Leaving out the pictures, retype all the material exactly.

_ _ _ _ _

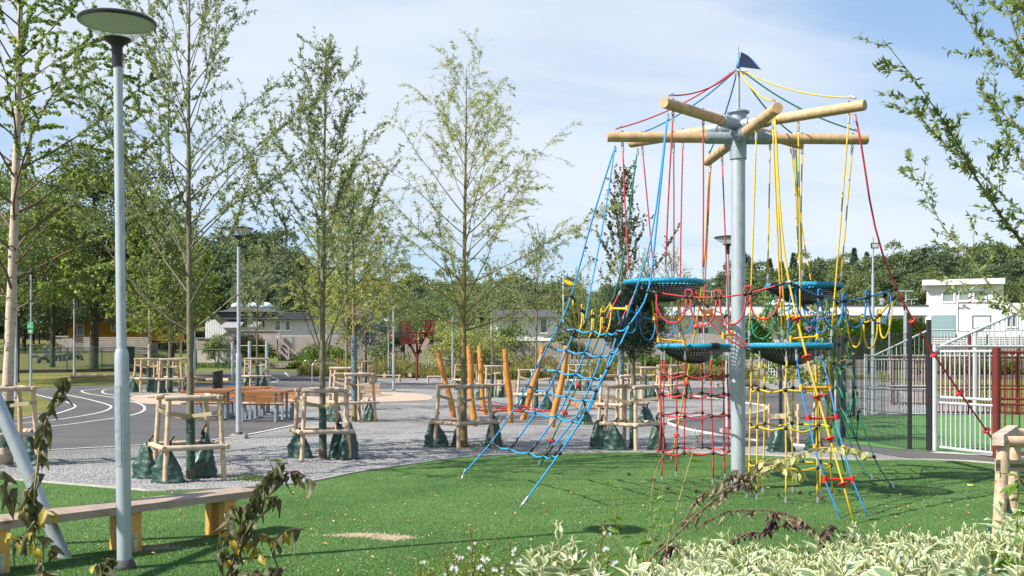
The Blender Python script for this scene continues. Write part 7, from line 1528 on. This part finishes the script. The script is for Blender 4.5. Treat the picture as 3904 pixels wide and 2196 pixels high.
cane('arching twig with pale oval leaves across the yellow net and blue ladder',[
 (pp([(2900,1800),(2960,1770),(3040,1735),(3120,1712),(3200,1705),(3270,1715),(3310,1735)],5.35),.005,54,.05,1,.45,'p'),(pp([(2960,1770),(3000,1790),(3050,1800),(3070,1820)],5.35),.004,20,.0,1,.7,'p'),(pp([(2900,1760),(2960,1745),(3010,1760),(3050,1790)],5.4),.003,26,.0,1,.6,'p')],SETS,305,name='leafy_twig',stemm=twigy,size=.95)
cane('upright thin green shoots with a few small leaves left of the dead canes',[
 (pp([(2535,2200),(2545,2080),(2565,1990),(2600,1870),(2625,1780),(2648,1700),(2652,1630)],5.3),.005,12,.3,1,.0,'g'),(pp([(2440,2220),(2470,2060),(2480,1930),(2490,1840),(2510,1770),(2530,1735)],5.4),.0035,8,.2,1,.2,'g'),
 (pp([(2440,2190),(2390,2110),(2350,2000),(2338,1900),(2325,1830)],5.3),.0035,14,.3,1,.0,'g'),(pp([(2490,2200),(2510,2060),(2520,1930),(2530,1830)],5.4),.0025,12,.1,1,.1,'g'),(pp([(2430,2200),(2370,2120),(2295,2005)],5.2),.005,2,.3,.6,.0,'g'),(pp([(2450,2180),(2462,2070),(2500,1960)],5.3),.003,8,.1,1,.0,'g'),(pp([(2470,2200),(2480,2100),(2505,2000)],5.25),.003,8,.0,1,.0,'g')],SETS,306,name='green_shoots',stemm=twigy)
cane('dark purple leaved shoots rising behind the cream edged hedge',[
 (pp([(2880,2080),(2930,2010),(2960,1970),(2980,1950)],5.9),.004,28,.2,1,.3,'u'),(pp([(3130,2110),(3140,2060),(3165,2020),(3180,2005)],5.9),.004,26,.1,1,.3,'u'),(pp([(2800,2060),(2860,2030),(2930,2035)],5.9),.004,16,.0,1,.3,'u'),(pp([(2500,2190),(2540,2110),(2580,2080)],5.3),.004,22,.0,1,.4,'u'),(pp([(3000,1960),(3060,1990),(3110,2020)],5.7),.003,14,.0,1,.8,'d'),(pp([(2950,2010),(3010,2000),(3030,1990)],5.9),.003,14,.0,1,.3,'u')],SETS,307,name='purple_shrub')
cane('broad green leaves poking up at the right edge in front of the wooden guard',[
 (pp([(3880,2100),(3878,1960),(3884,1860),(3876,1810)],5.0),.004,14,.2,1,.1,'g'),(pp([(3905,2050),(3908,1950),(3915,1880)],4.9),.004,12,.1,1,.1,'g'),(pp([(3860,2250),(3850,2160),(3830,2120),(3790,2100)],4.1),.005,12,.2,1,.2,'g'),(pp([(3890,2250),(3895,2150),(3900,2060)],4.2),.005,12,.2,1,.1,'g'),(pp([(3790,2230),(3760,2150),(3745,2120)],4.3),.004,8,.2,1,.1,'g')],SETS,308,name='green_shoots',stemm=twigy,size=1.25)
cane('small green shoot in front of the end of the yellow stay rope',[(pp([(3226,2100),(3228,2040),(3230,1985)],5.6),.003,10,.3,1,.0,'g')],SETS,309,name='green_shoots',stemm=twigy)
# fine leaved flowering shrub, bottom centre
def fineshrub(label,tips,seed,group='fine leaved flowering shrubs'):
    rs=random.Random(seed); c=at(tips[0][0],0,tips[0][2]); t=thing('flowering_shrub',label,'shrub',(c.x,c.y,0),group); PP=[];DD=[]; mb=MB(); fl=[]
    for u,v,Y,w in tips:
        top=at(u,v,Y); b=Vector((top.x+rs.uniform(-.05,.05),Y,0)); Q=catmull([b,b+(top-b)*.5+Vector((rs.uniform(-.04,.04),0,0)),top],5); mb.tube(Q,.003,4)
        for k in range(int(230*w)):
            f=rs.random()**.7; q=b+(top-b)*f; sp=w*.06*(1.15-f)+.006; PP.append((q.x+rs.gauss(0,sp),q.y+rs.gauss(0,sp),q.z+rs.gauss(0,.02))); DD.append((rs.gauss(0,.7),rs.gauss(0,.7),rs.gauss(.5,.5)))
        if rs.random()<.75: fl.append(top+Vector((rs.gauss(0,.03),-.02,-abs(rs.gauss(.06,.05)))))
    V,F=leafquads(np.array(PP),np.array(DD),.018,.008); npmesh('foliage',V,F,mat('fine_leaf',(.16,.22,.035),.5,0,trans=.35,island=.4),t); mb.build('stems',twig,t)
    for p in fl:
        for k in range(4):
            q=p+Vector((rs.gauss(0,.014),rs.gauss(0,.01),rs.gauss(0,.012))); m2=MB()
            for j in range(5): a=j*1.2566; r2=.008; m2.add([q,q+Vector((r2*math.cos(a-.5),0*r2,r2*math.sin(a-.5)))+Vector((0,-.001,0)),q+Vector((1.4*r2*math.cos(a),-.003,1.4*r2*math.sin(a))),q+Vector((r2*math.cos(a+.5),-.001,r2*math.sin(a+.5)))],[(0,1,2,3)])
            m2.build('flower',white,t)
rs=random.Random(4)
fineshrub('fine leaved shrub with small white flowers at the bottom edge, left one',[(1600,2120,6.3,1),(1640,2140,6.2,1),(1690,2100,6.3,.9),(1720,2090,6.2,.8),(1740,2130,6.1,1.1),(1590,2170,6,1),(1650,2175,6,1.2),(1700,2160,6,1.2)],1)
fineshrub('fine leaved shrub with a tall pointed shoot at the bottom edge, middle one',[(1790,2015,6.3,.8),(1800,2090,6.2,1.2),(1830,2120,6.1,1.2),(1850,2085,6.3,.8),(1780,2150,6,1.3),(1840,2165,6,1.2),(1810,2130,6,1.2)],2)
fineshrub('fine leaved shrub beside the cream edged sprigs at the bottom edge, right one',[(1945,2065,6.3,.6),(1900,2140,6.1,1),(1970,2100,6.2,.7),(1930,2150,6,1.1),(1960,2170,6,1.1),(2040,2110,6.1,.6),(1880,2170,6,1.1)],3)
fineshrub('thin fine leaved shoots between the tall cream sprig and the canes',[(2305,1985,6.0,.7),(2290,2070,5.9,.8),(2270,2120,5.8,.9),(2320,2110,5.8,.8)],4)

_ _ _ _ _

**ANSWER FOR THE TASK**.
The Blender Python script for this scene continues. Write part 7, from line 1528 on. This part finishes the script. The script is for Blender 4.5. Treat the picture as 3904 pixels wide and 2196 pixels high.
cane('arching twig with pale oval leaves across the yellow net and blue ladder',[
 (pp([(2900,1800),(2960,1770),(3040,1735),(3120,1712),(3200,1705),(3270,1715),(3310,1735)],5.35),.005,54,.05,1,.45,'p'),(pp([(2960,1770),(3000,1790),(3050,1800),(3070,1820)],5.35),.004,20,.0,1,.7,'p'),(pp([(2900,1760),(2960,1745),(3010,1760),(3050,1790)],5.4),.003,26,.0,1,.6,'p')],SETS,305,name='leafy_twig',stemm=twigy,size=.95)
cane('upright thin green shoots with a few small leaves left of the dead canes',[
 (pp([(2535,2200),(2545,2080),(2565,1990),(2600,1870),(2625,1780),(2648,1700),(2652,1630)],5.3),.005,12,.3,1,.0,'g'),(pp([(2440,2220),(2470,2060),(2480,1930),(2490,1840),(2510,1770),(2530,1735)],5.4),.0035,8,.2,1,.2,'g'),
 (pp([(2440,2190),(2390,2110),(2350,2000),(2338,1900),(2325,1830)],5.3),.0035,14,.3,1,.0,'g'),(pp([(2490,2200),(2510,2060),(2520,1930),(2530,1830)],5.4),.0025,12,.1,1,.1,'g'),(pp([(2430,2200),(2370,2120),(2295,2005)],5.2),.005,2,.3,.6,.0,'g'),(pp([(2450,2180),(2462,2070),(2500,1960)],5.3),.003,8,.1,1,.0,'g'),(pp([(2470,2200),(2480,2100),(2505,2000)],5.25),.003,8,.0,1,.0,'g')],SETS,306,name='green_shoots',stemm=twigy)
cane('dark purple leaved shoots rising behind the cream edged hedge',[
 (pp([(2880,2080),(2930,2010),(2960,1970),(2980,1950)],5.9),.004,28,.2,1,.3,'u'),(pp([(3130,2110),(3140,2060),(3165,2020),(3180,2005)],5.9),.004,26,.1,1,.3,'u'),(pp([(2800,2060),(2860,2030),(2930,2035)],5.9),.004,16,.0,1,.3,'u'),(pp([(2500,2190),(2540,2110),(2580,2080)],5.3),.004,22,.0,1,.4,'u'),(pp([(3000,1960),(3060,1990),(3110,2020)],5.7),.003,14,.0,1,.8,'d'),(pp([(2950,2010),(3010,2000),(3030,1990)],5.9),.003,14,.0,1,.3,'u')],SETS,307,name='purple_shrub')
cane('broad green leaves poking up at the right edge in front of the wooden guard',[
 (pp([(3880,2100),(3878,1960),(3884,1860),(3876,1810)],5.0),.004,14,.2,1,.1,'g'),(pp([(3905,2050),(3908,1950),(3915,1880)],4.9),.004,12,.1,1,.1,'g'),(pp([(3860,2250),(3850,2160),(3830,2120),(3790,2100)],4.1),.005,12,.2,1,.2,'g'),(pp([(3890,2250),(3895,2150),(3900,2060)],4.2),.005,12,.2,1,.1,'g'),(pp([(3790,2230),(3760,2150),(3745,2120)],4.3),.004,8,.2,1,.1,'g')],SETS,308,name='green_shoots',stemm=twigy,size=1.25)
cane('small green shoot in front of the end of the yellow stay rope',[(pp([(3226,2100),(3228,2040),(3230,1985)],5.6),.003,10,.3,1,.0,'g')],SETS,309,name='green_shoots',stemm=twigy)
# fine leaved flowering shrub, bottom centre
def fineshrub(label,tips,seed,group='fine leaved flowering shrubs'):
    rs=random.Random(seed); c=at(tips[0][0],0,tips[0][2]); t=thing('flowering_shrub',label,'shrub',(c.x,c.y,0),group); PP=[];DD=[]; mb=MB(); fl=[]
    for u,v,Y,w in tips:
        top=at(u,v,Y); b=Vector((top.x+rs.uniform(-.05,.05),Y,0)); Q=catmull([b,b+(top-b)*.5+Vector((rs.uniform(-.04,.04),0,0)),top],5); mb.tube(Q,.003,4)
        for k in range(int(230*w)):
            f=rs.random()**.7; q=b+(top-b)*f; sp=w*.06*(1.15-f)+.006; PP.append((q.x+rs.gauss(0,sp),q.y+rs.gauss(0,sp),q.z+rs.gauss(0,.02))); DD.append((rs.gauss(0,.7),rs.gauss(0,.7),rs.gauss(.5,.5)))
        if rs.random()<.75: fl.append(top+Vector((rs.gauss(0,.03),-.02,-abs(rs.gauss(.06,.05)))))
    V,F=leafquads(np.array(PP),np.array(DD),.018,.008); npmesh('foliage',V,F,mat('fine_leaf',(.16,.22,.035),.5,0,trans=.35,island=.4),t); mb.build('stems',twig,t)
    for p in fl:
        for k in range(4):
            q=p+Vector((rs.gauss(0,.014),rs.gauss(0,.01),rs.gauss(0,.012))); m2=MB()
            for j in range(5): a=j*1.2566; r2=.008; m2.add([q,q+Vector((r2*math.cos(a-.5),0*r2,r2*math.sin(a-.5)))+Vector((0,-.001,0)),q+Vector((1.4*r2*math.cos(a),-.003,1.4*r2*math.sin(a))),q+Vector((r2*math.cos(a+.5),-.001,r2*math.sin(a+.5)))],[(0,1,2,3)])
            m2.build('flower',white,t)
rs=random.Random(4)
fineshrub('fine leaved shrub with small white flowers at the bottom edge, left one',[(1600,2120,6.3,1),(1640,2140,6.2,1),(1690,2100,6.3,.9),(1720,2090,6.2,.8),(1740,2130,6.1,1.1),(1590,2170,6,1),(1650,2175,6,1.2),(1700,2160,6,1.2)],1)
fineshrub('fine leaved shrub with a tall pointed shoot at the bottom edge, middle one',[(1790,2015,6.3,.8),(1800,2090,6.2,1.2),(1830,2120,6.1,1.2),(1850,2085,6.3,.8),(1780,2150,6,1.3),(1840,2165,6,1.2),(1810,2130,6,1.2)],2)
fineshrub('fine leaved shrub beside the cream edged sprigs at the bottom edge, right one',[(1945,2065,6.3,.6),(1900,2140,6.1,1),(1970,2100,6.2,.7),(1930,2150,6,1.1),(1960,2170,6,1.1),(2040,2110,6.1,.6),(1880,2170,6,1.1)],3)
fineshrub('thin fine leaved shoots between the tall cream sprig and the canes',[(2305,1985,6.0,.7),(2290,2070,5.9,.8),(2270,2120,5.8,.9),(2320,2110,5.8,.8)],4)